Question

An element has an electron configuration of $1{s^2}2{s^2}2{p^6}3{s^2}$. Upon forming an ion, its new configuration is $1{s^2}2{s^2}2{p^6}$ . Which is the ion formed?

Answer 1

In this question we are clearly given the electronic configuration of the element both in the neutral state and the ionic form. Electronic configuration gives us the no. of electrons present in the atom, from which we can determine the atomic number of the element.

Complete answer:
The configuration given to us is: $1{s^2}2{s^2}2{p^6}3{s^2}$
Total number of electrons present in the atom: $12$
The electronic configuration is the electron distribution in an atom or molecule in atomic or molecular orbitals. It describes each electron to be moving independently in their orbital, in a field created by all other orbitals.
The given element to us has its last electron going into the s orbital, hence we can say that it belongs to the s-block.

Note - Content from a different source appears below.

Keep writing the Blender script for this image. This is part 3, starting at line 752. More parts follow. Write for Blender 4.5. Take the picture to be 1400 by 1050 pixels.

As there are two valence electrons, it belongs to group 2 or the periodic table. The element given to us is therefore Magnesium.
On ionization of magnesium, it forms Magnesium di-cation. Every atom wants to attain the stable electronic configuration of Noble gas. By losing two electrons, the atom attains stability (Neon Gas configuration) with the electronic configuration of $1{s^2}2{s^2}2{p^6}$. Magnesium loses two electron in its vicinity to the ‘electron acceptors’ and attains the stable electronic configuration of $1{s^2}2{s^2}2{p^6}$ to form $M{g^{ + 2}}$.

Note:
The elements that belong to the group 2, are known as the alkaline earth metals. The elements that belong to this group have an outer electronic configuration of $n{s^2}$. The elements that belong to this group are: Beryllium, Magnesium, Calcium, Strontium and Barium.